Soğuk bir ekim akşamıydı.
Yeni bitirdiğim bir çalışmanın sonucu beni de şaşırtmıştı.
Bu konuyu Yalçın Özalp hocamla konuşmak için yola çıktım. Çünkü Yalçın hocanın görüşü farklıydı.
Her zaman ki mekanı Zemzem unlu mamüllerinde buluştuk.
Otururken dik durmaya çalışsa da gözleri yılların yorgunluğunu ve hastalığını anlatıyordu.
Konuşurken göz kapakları istemsizce kapanıyordu.
Konuyu açmak yerine kendisini dinlemeyi tercih ettim. Bilenler bilir, normalde sohbetinde mutlaka fikirlerini anlamayan, ucuz hesaplarla menfaati için çalışan, kızgın ve kırgın olduğu kişilere, yaşadığı olaylara saydırırdı.
O akşam onların adını dahi anmadı.
Hocam sizi hastaneye götüreyim. Durumunuz iyi değil dedim. Öğrencisi, yoldaşı Zemzem Ali her zaman ki gibi yanındaydı. Birlikte hastaneye götürmek için ikna ettik.
O hafta Kahramanmaraş'ta kitap fuarı başlamıştı.
Yüzlerce yazar davet edilmiş. Yol boyunca bilboardlarda fuarın duyuruları dev fotoğraflı başkan afişleriyle bezenmişti.
Yolda tüm hastalığına rağmen yaşadığı her şeyden daha zor gelen olayı anlatmaya başladı.
Ömrünü vakfettiği, onlarca kitabı, yüzlerce makalesiyle kahramanlık tarihini nakşettiği şehrin kitap fuarına her sene olduğu gibi yine çağrılmamıştı!
Bu durum o hasta halinde ayakta dik tutmaya çalıştığı bedeninden daha ağır gelmişti ruhuna... hasta halinde titreyen sesiyle yine saydırmaya başladı...

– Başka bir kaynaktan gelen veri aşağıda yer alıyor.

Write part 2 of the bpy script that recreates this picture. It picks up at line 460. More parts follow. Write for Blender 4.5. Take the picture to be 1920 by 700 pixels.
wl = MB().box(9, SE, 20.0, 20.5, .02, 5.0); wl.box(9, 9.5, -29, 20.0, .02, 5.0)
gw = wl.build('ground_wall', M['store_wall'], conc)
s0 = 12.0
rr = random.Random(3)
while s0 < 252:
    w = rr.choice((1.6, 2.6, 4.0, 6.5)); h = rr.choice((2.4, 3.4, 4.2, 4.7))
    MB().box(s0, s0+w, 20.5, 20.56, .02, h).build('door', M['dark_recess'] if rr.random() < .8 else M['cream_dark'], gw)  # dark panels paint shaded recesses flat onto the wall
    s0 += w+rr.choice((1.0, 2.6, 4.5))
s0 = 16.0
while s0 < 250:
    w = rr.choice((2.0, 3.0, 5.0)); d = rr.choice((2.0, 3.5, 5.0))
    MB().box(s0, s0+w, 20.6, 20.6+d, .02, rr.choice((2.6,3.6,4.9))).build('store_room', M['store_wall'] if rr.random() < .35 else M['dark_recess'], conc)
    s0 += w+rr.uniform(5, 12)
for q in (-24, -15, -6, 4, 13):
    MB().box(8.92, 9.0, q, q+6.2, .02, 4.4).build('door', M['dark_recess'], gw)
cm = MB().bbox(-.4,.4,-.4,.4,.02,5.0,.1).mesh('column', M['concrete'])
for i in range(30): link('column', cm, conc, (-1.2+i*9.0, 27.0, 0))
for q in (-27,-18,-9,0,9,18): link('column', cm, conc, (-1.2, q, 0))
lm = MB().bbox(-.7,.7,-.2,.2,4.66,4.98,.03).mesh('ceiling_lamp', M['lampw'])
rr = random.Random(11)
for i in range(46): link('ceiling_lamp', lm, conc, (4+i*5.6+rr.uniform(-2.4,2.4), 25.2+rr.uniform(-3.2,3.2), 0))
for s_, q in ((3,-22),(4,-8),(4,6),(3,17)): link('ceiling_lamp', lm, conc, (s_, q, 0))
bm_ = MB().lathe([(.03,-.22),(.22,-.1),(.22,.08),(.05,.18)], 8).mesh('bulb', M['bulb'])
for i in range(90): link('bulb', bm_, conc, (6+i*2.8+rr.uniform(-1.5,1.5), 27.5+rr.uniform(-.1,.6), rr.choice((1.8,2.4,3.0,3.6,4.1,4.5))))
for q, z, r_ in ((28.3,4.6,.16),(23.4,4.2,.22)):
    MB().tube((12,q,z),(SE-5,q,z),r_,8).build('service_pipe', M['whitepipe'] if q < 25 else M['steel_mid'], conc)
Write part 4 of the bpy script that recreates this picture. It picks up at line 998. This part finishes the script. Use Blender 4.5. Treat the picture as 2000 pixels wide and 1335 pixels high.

O yıldan beri kitap fuarı duyurularını görünce bu olay aklıma gelir. Ve vefasızlığın hüznü çöker kalbime.
Mekanı cennet olsun. Sağ iken görmezden gelenler vefat ettiğinde de adını unutturmaya çalışır gibiler.
Yalçın Özalp adının şehirde mutlaka önemli, manalı bir yere verilmesi ve kitap fuarında adı ve eserlerinin yaşatılması gerek.
Bu konuda değerli basınımızdan ve hemşehrilerimden kamuoyu oluşturmak için desteklerini bekliyorum.